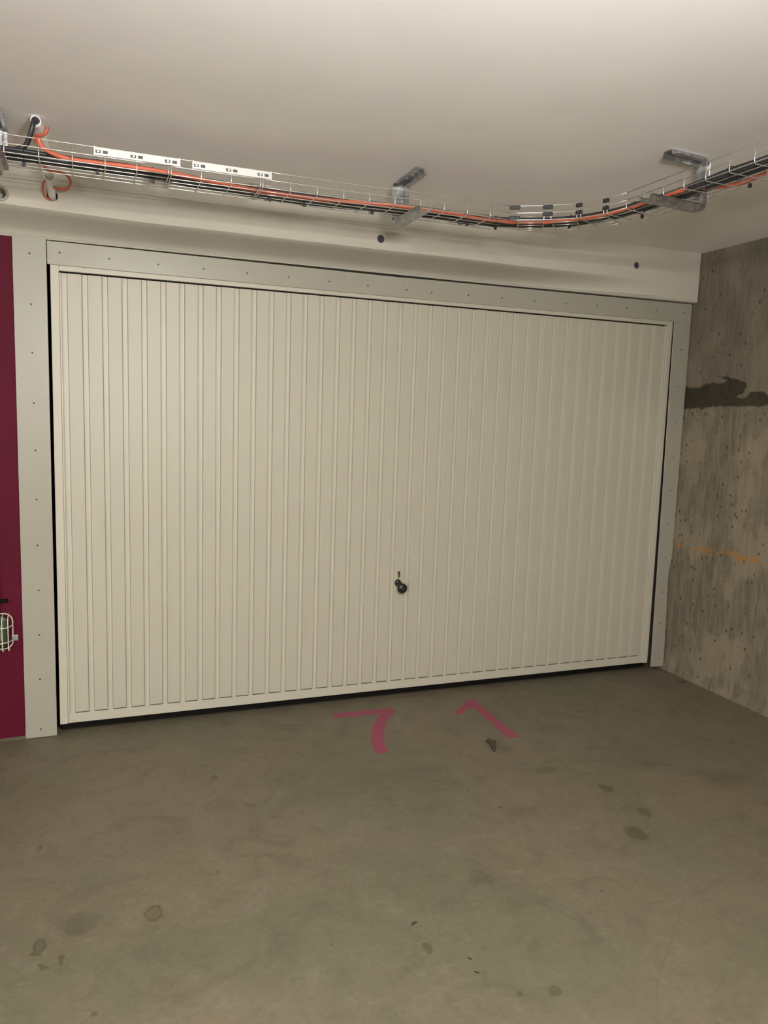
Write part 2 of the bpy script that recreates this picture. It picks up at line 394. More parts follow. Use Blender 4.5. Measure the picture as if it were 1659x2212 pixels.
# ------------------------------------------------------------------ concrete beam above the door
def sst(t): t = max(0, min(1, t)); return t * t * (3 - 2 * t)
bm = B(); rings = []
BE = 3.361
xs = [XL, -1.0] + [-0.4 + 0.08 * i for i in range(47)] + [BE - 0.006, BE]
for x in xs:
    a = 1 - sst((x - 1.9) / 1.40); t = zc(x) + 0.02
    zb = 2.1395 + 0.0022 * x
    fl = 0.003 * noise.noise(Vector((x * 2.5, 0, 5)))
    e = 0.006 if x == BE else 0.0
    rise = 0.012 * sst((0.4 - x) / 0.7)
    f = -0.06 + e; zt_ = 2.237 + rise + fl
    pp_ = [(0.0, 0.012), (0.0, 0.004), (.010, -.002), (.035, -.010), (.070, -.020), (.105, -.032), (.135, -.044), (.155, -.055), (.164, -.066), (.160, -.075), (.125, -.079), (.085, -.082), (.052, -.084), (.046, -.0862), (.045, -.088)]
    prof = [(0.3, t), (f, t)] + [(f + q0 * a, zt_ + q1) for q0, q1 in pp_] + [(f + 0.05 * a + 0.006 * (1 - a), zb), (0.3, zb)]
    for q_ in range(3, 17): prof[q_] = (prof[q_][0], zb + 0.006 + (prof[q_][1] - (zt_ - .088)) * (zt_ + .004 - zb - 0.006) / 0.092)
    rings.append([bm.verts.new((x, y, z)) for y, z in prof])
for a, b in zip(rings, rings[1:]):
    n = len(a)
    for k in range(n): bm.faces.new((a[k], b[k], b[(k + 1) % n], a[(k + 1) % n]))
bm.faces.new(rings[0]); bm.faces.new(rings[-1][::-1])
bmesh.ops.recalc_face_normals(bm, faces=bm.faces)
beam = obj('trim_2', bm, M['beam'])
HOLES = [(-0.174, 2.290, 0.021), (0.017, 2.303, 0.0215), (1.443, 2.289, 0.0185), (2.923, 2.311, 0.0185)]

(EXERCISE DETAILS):
Go through the listing above and quote it exactly, apart from its images.

(SOLUTION):
Write part 2 of the bpy script that recreates this picture. It picks up at line 394. More parts follow. Use Blender 4.5. Measure the picture as if it were 1659x2212 pixels.
# ------------------------------------------------------------------ concrete beam above the door
def sst(t): t = max(0, min(1, t)); return t * t * (3 - 2 * t)
bm = B(); rings = []
BE = 3.361
xs = [XL, -1.0] + [-0.4 + 0.08 * i for i in range(47)] + [BE - 0.006, BE]
for x in xs:
    a = 1 - sst((x - 1.9) / 1.40); t = zc(x) + 0.02
    zb = 2.1395 + 0.0022 * x
    fl = 0.003 * noise.noise(Vector((x * 2.5, 0, 5)))
    e = 0.006 if x == BE else 0.0
    rise = 0.012 * sst((0.4 - x) / 0.7)
    f = -0.06 + e; zt_ = 2.237 + rise + fl
    pp_ = [(0.0, 0.012), (0.0, 0.004), (.010, -.002), (.035, -.010), (.070, -.020), (.105, -.032), (.135, -.044), (.155, -.055), (.164, -.066), (.160, -.075), (.125, -.079), (.085, -.082), (.052, -.084), (.046, -.0862), (.045, -.088)]
    prof = [(0.3, t), (f, t)] + [(f + q0 * a, zt_ + q1) for q0, q1 in pp_] + [(f + 0.05 * a + 0.006 * (1 - a), zb), (0.3, zb)]
    for q_ in range(3, 17): prof[q_] = (prof[q_][0], zb + 0.006 + (prof[q_][1] - (zt_ - .088)) * (zt_ + .004 - zb - 0.006) / 0.092)
    rings.append([bm.verts.new((x, y, z)) for y, z in prof])
for a, b in zip(rings, rings[1:]):
    n = len(a)
    for k in range(n): bm.faces.new((a[k], b[k], b[(k + 1) % n], a[(k + 1) % n]))
bm.faces.new(rings[0]); bm.faces.new(rings[-1][::-1])
bmesh.ops.recalc_face_normals(bm, faces=bm.faces)
beam = obj('trim_2', bm, M['beam'])
HOLES = [(-0.174, 2.290, 0.021), (0.017, 2.303, 0.0215), (1.443, 2.289, 0.0185), (2.923, 2.311, 0.0185)]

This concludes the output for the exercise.